The founding principles of the group are "To maintain the fundamental principles of the American Constitution. To oppose further Federal encroachment upon the reserved rights of the States. To stop the growth of socialism. To prevent the concentration of power in Washington through the multiplication of administrative bureaus under a perverted interpretation of the general welfare clause. To help preserve a free republican form of Government in the United States." (NYT, 8/20/1922) Its primary activities involved the opposition to expansions of the federal government, such as the creation of the Department of Education, and to the New Deal.

However, there is also another side to the group, or so it would appear. George Seldes, the muckracking journalist of the 1940's, called the Sentinels "the anti-Semitic enemy of child labor laws" (Seldes, 183) and "the anti-Semitic wing of the first really important American Fascist movement." (Seldes, 154) During a 1936 US Senate investigation into lobbying, the committee discovered a correspondence between a member and the Sentinels president in which the latter "declared [that] the 'Jewish threat' to the United States was a 'real one' and added that 'I am doing what I can as an officer of the Sentinels." (NYT 4/18/1936). The former replied that "the 'old-line Americans of $1200 a year want a Hitler'." (Ibid) However, "[Sentinels President Alexander] Lincoln later denounced all forms of autocratic government, "whether they be communism, bolshevism, fascism, or Hitlerism" and the commander-in-chief of the Jewish War Veterans wrote to Lincoln that after investigation his organization had concluded that Lincoln did not "entertain any antipathy against the Jewish people or any racial minority" but the harm had been done to the [Liberty] League by the attitudes and association suggested by the Black [Senate] investigation. (Wolfskill 233) Although the incident itself may have been a minor chapter in the history of the organization, it was its largest source of press coverage and seems to be the only source for historians' vitriolic accusations of anti-Semitism.

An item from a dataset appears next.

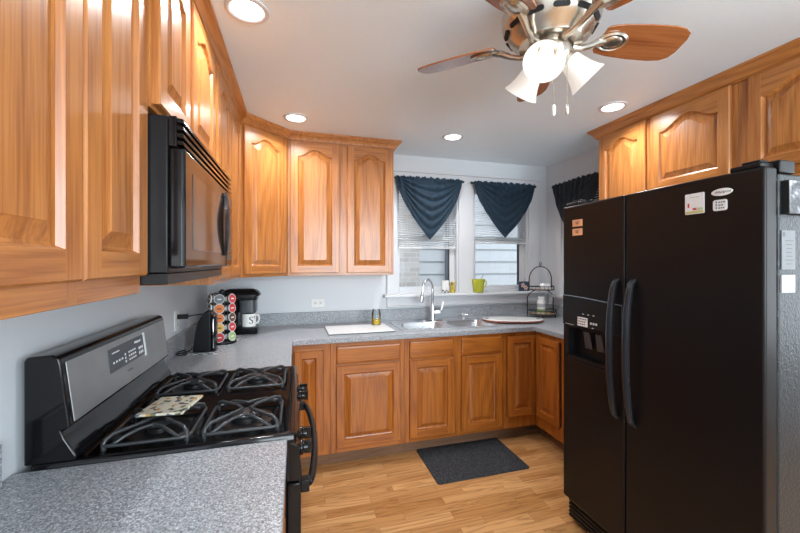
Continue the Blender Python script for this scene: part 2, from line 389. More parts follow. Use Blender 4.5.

In 1944, the Sentinels dissolved, their primary political objectives having become relatively obsolete and their membership base having diminished. They donated all of the money remaining in the treasury exclusively to Williams College for the purposes of the endowed prizes. Additionally, they donated significant primary documents (brochures, newsletters, minutes) to the College archives, where they currently reside. Over the years, the nature and requirements of the fellowship have gradually broadened into their current forms, but the Sentinels' name has remained in the title, as stipulated in the original contract.

Sources:

Seldes, George. One Thousand Americans. New York: Boni & Gaer, 1947.

Wolfskill, George. The Revolt of the Conservatives: A History of the American Liberty League, 1934-1940. Boston: Houghton Mifflin, 1962.

Special to the New York Times. "Says Smith Spoke For Liberty League to Remove Taint" New York Times. (April 18, 1936):1.

Special to the New York Times. “Sentinels of the Republic” New York Times. (August 20, 1922): 26.